I want to understand, how to deal with following task:
Which of the following extensions are normal?
- $\mathbb{Q}(i \sqrt[6]{3}) / \mathbb{Q}$;
- $\mathbb{C}(t) / \mathbb{C}\left(t^4\right)$;
- $\mathbb{R}(t) / \mathbb{R}\left(t^4\right)$;
The first one is pretty obvious, if i am right. I know, that extension is finite and normal iff it is splitting field for some polynomial. In first example polynomial is $x^6+3$, and it is easy to calculate, that every other root of that polynomial is algebraic over $\mathbb{Q}(i \sqrt[6]{3})$. It means that $\mathbb{Q}(i \sqrt[6]{3}) / \mathbb{Q}$ is splitting field, i.e. extension is normal.

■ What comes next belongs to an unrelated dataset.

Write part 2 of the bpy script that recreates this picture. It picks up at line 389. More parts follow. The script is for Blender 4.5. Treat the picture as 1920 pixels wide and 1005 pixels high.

But i don't know how to approach 2nd and 3rd cases. I think that both extensions are finite, but i can't think of some polynomials like i did in 1st example. Can i use an exact same logic or i need something different?
Upd: as @RobertShore mentioned i didn't wrote proof of first example correct. I meant, that every other root of $x^6+3$ is contained in $\mathbb{Q}(i \sqrt[6]{3})$, which leads us to $\mathbb{Q}(i \sqrt[6]{3}) / \mathbb{Q}$ being normal, as it is splitting field for $x^6+3$.
The minimal polynomial of $t$ in $\Bbb C(t^4)$ or in $\Bbb R(t^4)$ is simply $p(x)=x^4-t^4$. Moreover, the roots of $p(x)$ (in a suitable algebraic extension) are simply $\pm t, \pm it$.
This tells you that $\Bbb C(t)$ is normal over $\Bbb C(t^4)$, but since $i \notin \Bbb R(t^4)$, we also find that $\Bbb R(t)$ is not normal over $\Bbb R(t^4)$.
And yes, since $(i \sqrt[6]{3})^3=-i\sqrt 3$, you are correct that the sixth roots of unity are in $\Bbb Q(i \sqrt[6]{3})$ and that field is normal over $\Bbb Q$.